El gran narciso está preocupado, dicen algunos corifeos, porque el pastelero de Waterloo le provoca, con su actitud intransigente y retadora, una ataque incontenible de hipersudoración. Hoy exige la luna y mañana, la osa mayor. Si petit Aragonés reclama la Cibeles, él quiere la Puerta del Sol. Si Illa aparece en el telediario él reclama todas las tardes con Ana Rosa. Un nacionalista, sabido es, carece de límites. Esa es su esencia. Si alcanzase su objetivo se quedaría sin meta, sin espejuelo que vender a su feligresía, se convertiría en un político al uso que debería trabajar, gestionar, ofrecer resultados, esforzarse por el progreso de la gente. El nacionalista es otra cosa. Chapotea en el victimismo, culpa a los demás de sus desdichas, no asume responsabilidades, ni errores propios de modo que no necesita dar explicaciones ni justificar sus acciones. En su variante catalana, al nacionalista le basta con entonar Els segadors mientras empuña una estelada y da grititos a Pujol y al Barça. Se trata de un mensaje reaccionario y cavernícola que antepone la tribu al individuo y en el que no es preciso el argumento o la razón. Es un rebuzno colectivo. Basta con decir «¡puta España!» cada diez minutos y ya te entregan el carnet.

El forajido pretende también que el acuerdo recoja el despliegue de embajadas, los relatores y hasta, un suponer, el salario de su esposa que se desempeña en esa emisora de la Diputación de Barcelona que nadie escucha

Se advierte estos días de febriles contactos que Puigdemont es imprevisible, capaz de cualquier cosa, como un asno desbridado o un macaco con una ballesta. Quizás. Los sherpas de Moncloa que procesionan al palacete belga regresan cariacontecidos, como si el guion se hubiera torcido cuando parecía todo expedito. «Imposible fiarse de un monstruo», musitaba este fin de semana un acólito de Bolaños, que ahora exhibe un gesto ceñudo y desapacible. No le basta con la amnistía y el referéndum. El forajido pretende también que el acuerdo recoja el despliegue de embajadas, los relatores y hasta, un suponer, el salario de su esposa que se desempeña en esa emisora de la Diputación de Barcelona que nadie escucha.

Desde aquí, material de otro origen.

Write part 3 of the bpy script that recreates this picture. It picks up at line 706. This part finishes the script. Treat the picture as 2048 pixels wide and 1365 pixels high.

Sánchez está inquieto. No sólo por los delirios de Junts, sino porque se acerca la Fiesta Nacional y tiembla ante la pitada que le espera. «¿En serio me estás diciendo que nosotros instigamos los pitidos?», le preguntó un Feijóo pasmado al escuchar la acusación (parece ser que se tutean). «¿En qué país democrático estamos en el que la gente no puede manifestarse?», le añadió. El único presidente europeo que no puede pisar la calle tiembla ante la imagen del Paseo de la Castellana, el desfile militar, la Familia Real en pleno, los españoles con las banderitas correspondientes y una sinfonía de chiflidos difícilmente camuflable. Han movido un centenar de metros el sitial de autoridades, para alejarlo de la protestona plebe. El público de la parada castrense abomina del personaje y no evita mostrarle su desapego emocional. También le coreaban lindezas a Zapatero, que permanecía inmutable. Tiene más cuajo.

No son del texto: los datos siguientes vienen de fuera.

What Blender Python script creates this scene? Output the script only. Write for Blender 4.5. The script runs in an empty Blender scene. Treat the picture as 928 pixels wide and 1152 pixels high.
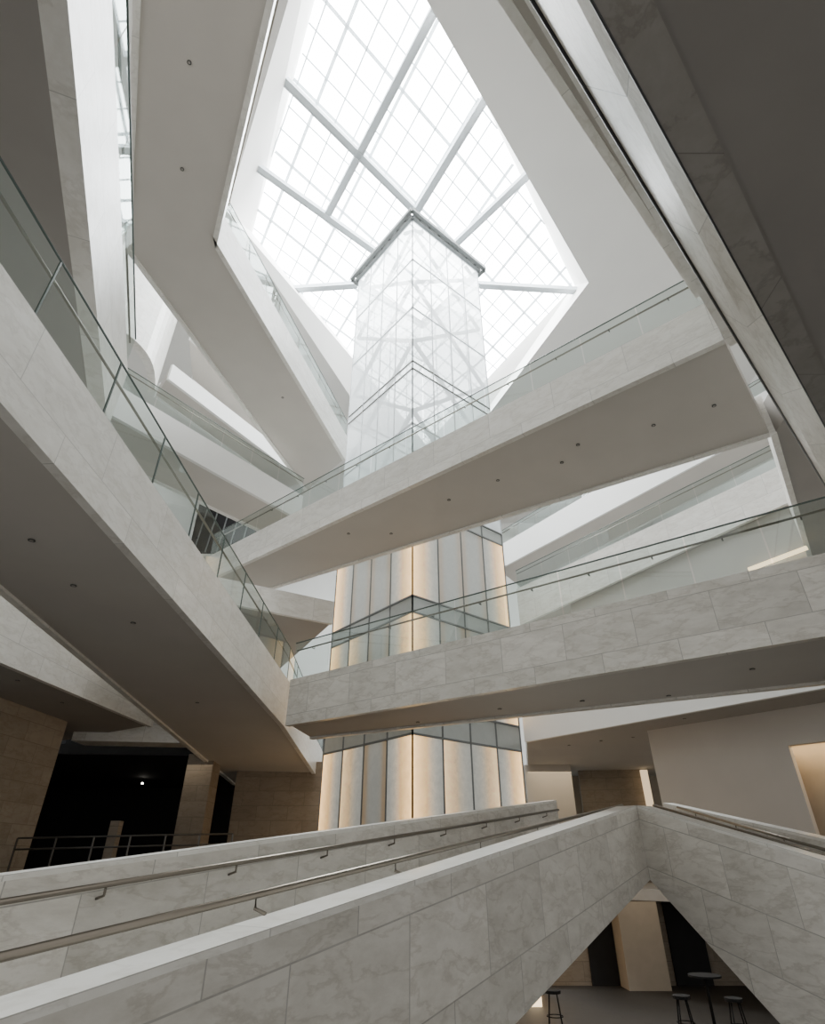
import bpy, bmesh, math, random
from mathutils import Vector
from mathutils.bvhtree import BVHTree
random.seed(4)
C = bpy.context.scene.collection
F = 650.0; TH = math.radians(31.6); CT, ST = math.cos(TH), math.sin(TH)

# ---------------------------------------------------------------- survey helpers (metres, eye at 0,0,0)
def ray(u, v):
    d = 576 - v
    return Vector((u - 464, F*CT - d*ST, F*ST + d*CT))
def at(u, v, z):
    r = ray(u, v); return r * (z / r.z)
def atY(u, v, Y):
    r = ray(u, v); return r * (Y / r.y)
def onp(u, v, P, Q):
    r = ray(u, v); n = Vector((-(Q.y-P.y), Q.x-P.x, 0)); return r * (n.dot(P)/n.dot(r))
def onplane(u, v, A, B, Cc):
    r = ray(u, v); n = (B-A).cross(Cc-A); return r * (n.dot(A)/n.dot(r))
def zl(P, a, b):
    n = ray(*a).cross(ray(*b)); return -(n.x*P.x + n.y*P.y)/n.z
def ext(P, Q, d):
    return Q + (Q-P).normalized()*d

# ---------------------------------------------------------------- materials
def newmat(name):
    m = bpy.data.materials.new(name); m.use_nodes = True
    nt = m.node_tree; nt.nodes.clear()
    return m, nt, nt.nodes, nt.links
def pbr(name, col, rough=.5, metal=0, noise=.0, scale=3, emis=None, es=0):
    m, nt, N, L = newmat(name)
    o = N.new('ShaderNodeOutputMaterial'); b = N.new('ShaderNodeBsdfPrincipled')
    b.inputs['Roughness'].default_value = rough; b.inputs['Metallic'].default_value = metal
    tc = N.new('ShaderNodeTexCoord'); nz = N.new('ShaderNodeTexNoise'); nz.inputs['Scale'].default_value = scale
    nz.inputs['Detail'].default_value = 4
    L.new(tc.outputs['Object'], nz.inputs['Vector'])
    r = N.new('ShaderNodeValToRGB')
    r.color_ramp.elements[0].position = .3; r.color_ramp.elements[1].position = .7
    r.color_ramp.elements[0].color = (*[c*(1-noise) for c in col], 1); r.color_ramp.elements[1].color = (*[min(1, c*(1+noise)) for c in col], 1)
    L.new(nz.outputs['Fac'], r.inputs['Fac']); L.new(r.outputs['Color'], b.inputs['Base Color'])
    if emis:
        b.inputs['Emission Color'].default_value = (*emis, 1); b.inputs['Emission Strength'].default_value = es
    L.new(b.outputs[0], o.inputs[0]); return m
def marble(name, c1, c2, vein, bw=2.0, rh=.9, rough=.28, veinamt=.6, mortar=.66, cloud=.86, ms=.008):
    m, nt, N, L = newmat(name)
    o = N.new('ShaderNodeOutputMaterial'); b = N.new('ShaderNodeBsdfPrincipled'); b.inputs['Roughness'].default_value = rough
    tc = N.new('ShaderNodeTexCoord')
    br = N.new('ShaderNodeTexBrick'); br.inputs['Scale'].default_value = 1
    br.offset = .5
    br.inputs['Brick Width'].default_value = bw; br.inputs['Row Height'].default_value = rh
    br.inputs['Mortar Size'].default_value = ms; br.inputs['Mortar Smooth'].default_value = .4; br.inputs['Bias'].default_value = 0
    br.inputs['Color1'].default_value = (*c1, 1); br.inputs['Color2'].default_value = (*c2, 1)
    br.inputs['Mortar'].default_value = (*[c*mortar for c in c1], 1)
    L.new(tc.outputs['UV'], br.inputs['Vector'])
    sep = N.new('ShaderNodeVectorMath'); sep.operation = 'SCALE'; sep.inputs['Scale'].default_value = 40
    L.new(br.outputs['Color'], sep.inputs[0])
    ad = N.new('ShaderNodeVectorMath'); ad.operation = 'ADD'
    L.new(tc.outputs['Object'], ad.inputs[0]); L.new(sep.outputs[0], ad.inputs[1])
    mp = N.new('ShaderNodeMapping'); mp.inputs['Scale'].default_value = (.8, .8, 2.2); mp.inputs['Rotation'].default_value = (.6, .5, .3)
    L.new(ad.outputs[0], mp.inputs['Vector'])
    nz = N.new('ShaderNodeTexNoise'); nz.inputs['Scale'].default_value = 2.0; nz.inputs['Detail'].default_value = 12
    nz.inputs['Roughness'].default_value = .7; nz.inputs['Distortion'].default_value = .2
    L.new(mp.outputs[0], nz.inputs['Vector'])
    r = N.new('ShaderNodeValToRGB'); e = r.color_ramp.elements
    e[0].position = .34; e[0].color = (cloud, cloud*.99, cloud*.965, 1); e[1].position = .60; e[1].color = (1, 1, 1, 1)
    L.new(nz.outputs['Fac'], r.inputs['Fac'])
    n2 = N.new('ShaderNodeTexNoise'); n2.inputs['Scale'].default_value = 1.6; n2.inputs['Detail'].default_value = 9; n2.inputs['Roughness'].default_value = .6
    n2.inputs['Distortion'].default_value = .3
    L.new(mp.outputs[0], n2.inputs['Vector'])
    r2 = N.new('ShaderNodeValToRGB'); e = r2.color_ramp.elements
    e[0].position = .47; e[0].color = (1, 1, 1, 1); e[1].position = .55; e[1].color = (1, 1, 1, 1)
    k = e.new(.50); k.color = (*vein, 1)
    L.new(n2.outputs['Fac'], r2.inputs['Fac'])
    m1 = N.new('ShaderNodeMix'); m1.data_type = 'RGBA'; m1.blend_type = 'MULTIPLY'; m1.inputs[0].default_value = veinamt
    m2 = N.new('ShaderNodeMix'); m2.data_type = 'RGBA'; m2.blend_type = 'MULTIPLY'; m2.inputs[0].default_value = 1
    L.new(br.outputs['Color'], m1.inputs[6]); L.new(r2.outputs['Color'], m1.inputs[7])
    L.new(m1.outputs[2], m2.inputs[6]); L.new(r.outputs['Color'], m2.inputs[7])
    L.new(m2.outputs[2], b.inputs['Base Color'])
    L.new(b.outputs[0], o.inputs[0]); return m
def glassmat(name, col, trans, rough=.02):
    m, nt, N, L = newmat(name)
    o = N.new('ShaderNodeOutputMaterial'); t = N.new('ShaderNodeBsdfTransparent'); t.inputs[0].default_value = (*col, 1)
    g = N.new('ShaderNodeBsdfGlossy'); g.inputs['Roughness'].default_value = rough; g.inputs[0].default_value = (.85, .92, .90, 1)
    lw = N.new('ShaderNodeLayerWeight'); lw.inputs[0].default_value = .35
    mr = N.new('ShaderNodeMapRange'); mr.inputs[3].default_value = trans; mr.inputs[4].default_value = .6
    L.new(lw.outputs['Fresnel'], mr.inputs[0])
    mx = N.new('ShaderNodeMixShader'); L.new(mr.outputs[0], mx.inputs[0]); L.new(t.outputs[0], mx.inputs[1]); L.new(g.outputs[0], mx.inputs[2])
    L.new(mx.outputs[0], o.inputs[0]); return m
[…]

Isabel Rodríguez, la portavoz, insistía el martes en la misma copla desde su taburete en la sala de Prensa del Consejo de Ministros. «Cuando no gobierna el PP, la Fiesta Nacional es la fiesta del insulto, del pataleo, la frustración y los berrinches«. Quizás la hipérbole sea una costumbre acendrada en Puertollano, a saber, pero hay exageraciones que producen tanta hilaridad como un monólogo de Emejota Montero. En cuanto a los berrinches, de momento quien lloriquea por adelantado es el sumo caudillo de la gran familia socialista. Hay tanto placer en el llanto. Ovidio. No es el caso.

Se enervan porque unas buenas gentes desbordan plazas y avenidas en Madrid y Barcelona en defensa de la democracia y, sin embargo, no tienen empacho en darse biquiños con los partidos que tomaron al asalto autopistas, aeropuertos, instituciones, consejerías, un Parlament… esos no instigan más que paz y convivencia, tolerancia y voluntad de amoroso reencuentro. Por ejemplo, el partido de Quim Torra, racista furibundo, árido payaso que presidió la Generalitat y jaleaba a los matones de los CDR al grito de ‘Apreteu i feu bé d’apretar‘. ¡Ah pero Feijóo! Él es el gran culpable, el agitador radical que pretende poner España patas arriba el 12 de Octubre para entorpecer las negociaciones del postulante con sus socios de la cuadrilla de la demolición. Hasta el jueves, el acoquinado caudillo vivirá un purgatorio.